Formulaic casters is an option if one is nearby when you need them, but if they have to travel they would be more expensive, and you cannot buy one at the fair to keep for when you need it.

I think you misread what I wrote, as I was writing specifically taking that into account. That's why I said high-penetration combat spells, where only the Mechanicals / Rusticani can compete, "won't run into nearly as much competition." Meanwhile, for the other competition I wrote "the more common..."

I'll give you a past-game case with a different thing. I had a mage who was really, really good at making food with Rego craft magic. (Like game-breaking good which exposed a problem with Faerie Sympathy.) Along with good Rego came fast flight and teleportation. It was worthwhile for covenants to hire that mage to show up for a few minutes to cast a few spells, or to make bread at home at deliver it to them. That one mage would crush the market for Lesser Enchanted Devices to make food.

Another case I saw someone else mention was a short-term need for something like Fast Grow. If there is a magus with that spell, they can just show up, cast it, and leave.
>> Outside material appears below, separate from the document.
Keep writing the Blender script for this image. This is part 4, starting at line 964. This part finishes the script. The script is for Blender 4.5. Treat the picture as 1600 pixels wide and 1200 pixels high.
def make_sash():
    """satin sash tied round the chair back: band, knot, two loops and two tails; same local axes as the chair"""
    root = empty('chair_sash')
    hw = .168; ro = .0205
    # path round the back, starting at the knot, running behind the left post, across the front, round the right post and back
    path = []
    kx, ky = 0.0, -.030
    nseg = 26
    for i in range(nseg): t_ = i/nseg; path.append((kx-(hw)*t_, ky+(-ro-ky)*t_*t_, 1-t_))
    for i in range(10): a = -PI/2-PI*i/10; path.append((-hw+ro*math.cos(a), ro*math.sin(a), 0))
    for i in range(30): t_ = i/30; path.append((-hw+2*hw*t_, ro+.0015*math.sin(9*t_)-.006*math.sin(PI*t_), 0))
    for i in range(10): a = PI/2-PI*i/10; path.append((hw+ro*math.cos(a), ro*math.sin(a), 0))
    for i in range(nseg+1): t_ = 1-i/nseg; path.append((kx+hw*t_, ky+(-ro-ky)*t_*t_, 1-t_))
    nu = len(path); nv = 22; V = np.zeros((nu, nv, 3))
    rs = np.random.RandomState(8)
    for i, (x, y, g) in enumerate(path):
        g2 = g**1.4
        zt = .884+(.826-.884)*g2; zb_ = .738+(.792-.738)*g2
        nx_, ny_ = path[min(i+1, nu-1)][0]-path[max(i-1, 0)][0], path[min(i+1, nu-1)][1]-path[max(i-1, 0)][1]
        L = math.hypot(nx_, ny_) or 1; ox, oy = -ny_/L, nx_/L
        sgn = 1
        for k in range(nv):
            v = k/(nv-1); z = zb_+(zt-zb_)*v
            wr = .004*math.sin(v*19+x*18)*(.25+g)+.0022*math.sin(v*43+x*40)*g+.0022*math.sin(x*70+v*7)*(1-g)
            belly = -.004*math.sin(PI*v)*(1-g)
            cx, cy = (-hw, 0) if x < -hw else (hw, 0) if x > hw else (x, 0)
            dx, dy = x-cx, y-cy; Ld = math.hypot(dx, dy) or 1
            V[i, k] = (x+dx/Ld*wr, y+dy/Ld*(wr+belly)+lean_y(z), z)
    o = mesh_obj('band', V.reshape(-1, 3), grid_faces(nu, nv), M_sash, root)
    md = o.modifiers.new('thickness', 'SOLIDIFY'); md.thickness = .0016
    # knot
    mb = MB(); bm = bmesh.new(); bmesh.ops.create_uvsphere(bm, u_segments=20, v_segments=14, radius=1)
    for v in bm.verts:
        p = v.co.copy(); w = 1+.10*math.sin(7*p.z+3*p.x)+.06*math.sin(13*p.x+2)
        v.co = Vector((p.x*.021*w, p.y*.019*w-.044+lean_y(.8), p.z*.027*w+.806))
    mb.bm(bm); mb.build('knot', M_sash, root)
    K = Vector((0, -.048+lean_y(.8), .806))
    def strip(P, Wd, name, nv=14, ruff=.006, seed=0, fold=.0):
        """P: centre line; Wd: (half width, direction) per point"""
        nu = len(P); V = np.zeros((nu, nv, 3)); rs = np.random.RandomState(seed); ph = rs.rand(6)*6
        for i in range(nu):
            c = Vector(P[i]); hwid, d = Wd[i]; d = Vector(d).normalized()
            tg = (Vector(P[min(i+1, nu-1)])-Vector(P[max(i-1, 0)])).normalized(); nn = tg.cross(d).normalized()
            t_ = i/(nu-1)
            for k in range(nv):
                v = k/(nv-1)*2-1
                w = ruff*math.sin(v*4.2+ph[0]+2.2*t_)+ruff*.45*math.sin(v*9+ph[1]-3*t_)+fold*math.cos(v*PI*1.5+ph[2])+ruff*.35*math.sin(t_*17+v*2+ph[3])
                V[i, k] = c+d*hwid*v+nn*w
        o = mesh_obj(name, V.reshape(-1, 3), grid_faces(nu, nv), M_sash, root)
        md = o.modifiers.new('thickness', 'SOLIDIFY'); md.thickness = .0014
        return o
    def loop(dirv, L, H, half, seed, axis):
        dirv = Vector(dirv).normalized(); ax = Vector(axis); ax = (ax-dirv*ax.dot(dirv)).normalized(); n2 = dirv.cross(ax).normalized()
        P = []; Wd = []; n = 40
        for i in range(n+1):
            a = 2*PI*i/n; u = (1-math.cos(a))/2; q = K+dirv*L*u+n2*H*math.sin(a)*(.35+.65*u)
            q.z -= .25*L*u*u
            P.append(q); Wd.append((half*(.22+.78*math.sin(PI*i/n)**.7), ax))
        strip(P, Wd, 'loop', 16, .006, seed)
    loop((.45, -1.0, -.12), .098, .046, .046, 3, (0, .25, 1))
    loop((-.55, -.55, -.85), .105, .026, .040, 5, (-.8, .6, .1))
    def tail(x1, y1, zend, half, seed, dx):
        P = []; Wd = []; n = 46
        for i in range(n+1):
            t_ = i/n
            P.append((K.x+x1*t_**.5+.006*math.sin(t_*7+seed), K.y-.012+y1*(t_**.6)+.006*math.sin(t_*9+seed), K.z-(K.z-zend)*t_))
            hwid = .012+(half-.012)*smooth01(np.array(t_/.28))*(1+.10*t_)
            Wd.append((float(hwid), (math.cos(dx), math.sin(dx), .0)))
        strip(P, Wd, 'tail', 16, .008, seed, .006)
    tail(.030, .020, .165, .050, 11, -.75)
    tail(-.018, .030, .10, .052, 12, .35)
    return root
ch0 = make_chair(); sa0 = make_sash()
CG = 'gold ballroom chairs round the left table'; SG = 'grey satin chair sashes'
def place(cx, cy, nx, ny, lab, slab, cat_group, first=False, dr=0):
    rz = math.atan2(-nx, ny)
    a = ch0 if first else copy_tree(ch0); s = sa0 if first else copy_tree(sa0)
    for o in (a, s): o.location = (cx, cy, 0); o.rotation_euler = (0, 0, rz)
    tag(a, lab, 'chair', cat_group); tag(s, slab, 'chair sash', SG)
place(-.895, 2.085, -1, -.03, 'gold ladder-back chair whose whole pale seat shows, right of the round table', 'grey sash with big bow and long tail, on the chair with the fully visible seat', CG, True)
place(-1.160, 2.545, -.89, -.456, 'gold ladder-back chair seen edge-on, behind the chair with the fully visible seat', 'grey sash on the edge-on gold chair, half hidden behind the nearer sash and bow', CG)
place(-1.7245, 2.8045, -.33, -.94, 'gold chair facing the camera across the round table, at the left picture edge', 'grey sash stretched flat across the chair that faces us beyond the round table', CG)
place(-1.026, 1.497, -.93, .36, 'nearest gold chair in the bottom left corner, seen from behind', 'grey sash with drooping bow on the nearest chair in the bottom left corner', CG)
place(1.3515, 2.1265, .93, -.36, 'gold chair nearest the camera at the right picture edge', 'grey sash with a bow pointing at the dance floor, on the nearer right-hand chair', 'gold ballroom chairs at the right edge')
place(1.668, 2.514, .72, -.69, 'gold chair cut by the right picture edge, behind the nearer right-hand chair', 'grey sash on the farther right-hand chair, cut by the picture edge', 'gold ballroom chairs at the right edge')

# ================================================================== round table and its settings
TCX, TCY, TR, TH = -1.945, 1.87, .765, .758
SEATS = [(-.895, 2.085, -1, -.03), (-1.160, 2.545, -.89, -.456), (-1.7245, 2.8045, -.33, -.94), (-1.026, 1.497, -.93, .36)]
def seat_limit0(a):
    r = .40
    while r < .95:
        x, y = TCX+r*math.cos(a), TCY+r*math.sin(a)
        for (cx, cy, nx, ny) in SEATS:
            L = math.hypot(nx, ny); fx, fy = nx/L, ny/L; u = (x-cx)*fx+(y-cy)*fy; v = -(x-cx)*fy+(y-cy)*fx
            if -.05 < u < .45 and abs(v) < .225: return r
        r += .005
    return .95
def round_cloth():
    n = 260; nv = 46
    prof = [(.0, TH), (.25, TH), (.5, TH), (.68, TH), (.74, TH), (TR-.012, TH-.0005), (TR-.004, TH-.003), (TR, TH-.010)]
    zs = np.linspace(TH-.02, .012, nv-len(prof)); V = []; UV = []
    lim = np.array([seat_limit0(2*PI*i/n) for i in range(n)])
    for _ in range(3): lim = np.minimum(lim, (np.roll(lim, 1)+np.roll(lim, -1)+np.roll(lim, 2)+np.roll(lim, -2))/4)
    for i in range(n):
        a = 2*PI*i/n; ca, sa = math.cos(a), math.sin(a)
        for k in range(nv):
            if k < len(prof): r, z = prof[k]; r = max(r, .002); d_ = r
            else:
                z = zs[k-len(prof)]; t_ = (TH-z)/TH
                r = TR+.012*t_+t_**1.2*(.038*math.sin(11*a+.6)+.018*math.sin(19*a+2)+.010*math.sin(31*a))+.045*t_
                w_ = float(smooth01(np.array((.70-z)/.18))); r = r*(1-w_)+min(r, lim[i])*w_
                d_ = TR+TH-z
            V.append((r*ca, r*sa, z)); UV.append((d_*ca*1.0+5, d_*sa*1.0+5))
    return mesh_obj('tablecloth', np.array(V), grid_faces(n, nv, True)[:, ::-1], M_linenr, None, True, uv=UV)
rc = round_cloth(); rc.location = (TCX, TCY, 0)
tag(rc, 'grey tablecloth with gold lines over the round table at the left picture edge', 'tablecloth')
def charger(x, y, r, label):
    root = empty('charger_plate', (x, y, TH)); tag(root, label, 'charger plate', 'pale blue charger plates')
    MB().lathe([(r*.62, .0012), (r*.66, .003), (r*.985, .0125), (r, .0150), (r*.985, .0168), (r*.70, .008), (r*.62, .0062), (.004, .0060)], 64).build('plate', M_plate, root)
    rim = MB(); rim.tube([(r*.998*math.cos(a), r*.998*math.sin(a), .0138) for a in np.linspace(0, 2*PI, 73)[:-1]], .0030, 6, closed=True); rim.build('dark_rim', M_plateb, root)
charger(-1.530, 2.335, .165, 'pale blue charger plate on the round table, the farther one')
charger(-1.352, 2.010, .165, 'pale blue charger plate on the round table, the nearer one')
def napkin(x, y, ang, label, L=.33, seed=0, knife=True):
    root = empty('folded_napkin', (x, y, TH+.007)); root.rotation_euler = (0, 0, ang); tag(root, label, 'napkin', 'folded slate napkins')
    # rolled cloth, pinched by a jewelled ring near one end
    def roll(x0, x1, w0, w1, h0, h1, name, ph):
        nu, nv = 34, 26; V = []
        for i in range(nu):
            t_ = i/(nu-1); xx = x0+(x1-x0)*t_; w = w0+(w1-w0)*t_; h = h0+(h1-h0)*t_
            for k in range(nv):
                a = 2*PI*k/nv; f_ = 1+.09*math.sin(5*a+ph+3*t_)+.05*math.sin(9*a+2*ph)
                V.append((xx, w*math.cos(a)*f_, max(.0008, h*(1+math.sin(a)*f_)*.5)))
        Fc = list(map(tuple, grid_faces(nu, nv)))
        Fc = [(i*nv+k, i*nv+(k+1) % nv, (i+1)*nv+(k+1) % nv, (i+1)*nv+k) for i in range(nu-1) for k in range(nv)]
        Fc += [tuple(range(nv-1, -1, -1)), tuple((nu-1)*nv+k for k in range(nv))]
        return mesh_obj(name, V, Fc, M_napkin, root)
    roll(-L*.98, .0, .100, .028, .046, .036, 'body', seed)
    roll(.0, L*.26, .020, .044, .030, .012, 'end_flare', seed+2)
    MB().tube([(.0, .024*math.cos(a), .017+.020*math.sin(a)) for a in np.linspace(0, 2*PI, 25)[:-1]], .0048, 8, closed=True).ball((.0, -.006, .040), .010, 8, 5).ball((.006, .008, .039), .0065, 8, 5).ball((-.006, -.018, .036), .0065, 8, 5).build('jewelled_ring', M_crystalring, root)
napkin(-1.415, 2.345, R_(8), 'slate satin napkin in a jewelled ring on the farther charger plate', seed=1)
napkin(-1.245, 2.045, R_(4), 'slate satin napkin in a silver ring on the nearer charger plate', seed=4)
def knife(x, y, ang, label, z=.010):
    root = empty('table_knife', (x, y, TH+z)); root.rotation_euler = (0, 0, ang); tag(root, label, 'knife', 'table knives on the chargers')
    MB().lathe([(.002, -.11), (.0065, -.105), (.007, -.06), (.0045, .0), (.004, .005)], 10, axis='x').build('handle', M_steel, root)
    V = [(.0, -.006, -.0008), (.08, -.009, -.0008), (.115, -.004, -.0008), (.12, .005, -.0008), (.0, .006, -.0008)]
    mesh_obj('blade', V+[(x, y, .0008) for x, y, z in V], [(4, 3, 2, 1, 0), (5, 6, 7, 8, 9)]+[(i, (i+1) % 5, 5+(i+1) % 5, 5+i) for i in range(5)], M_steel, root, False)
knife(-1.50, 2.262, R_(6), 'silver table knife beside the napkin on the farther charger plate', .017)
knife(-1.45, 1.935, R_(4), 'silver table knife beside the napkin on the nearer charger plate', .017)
That's a short bit of their time, and they could cast it several times. They can do this repeatedly with fees far below what you would need for a charged item, and they would make far more from these low fees than they could off a much greater time commitment to make a charged item.

These sorts of things can happen with any utility spell. Where they simply will not happen is when you need that high-penetration combat spell on hand just in case the scary bad thing comes knocking.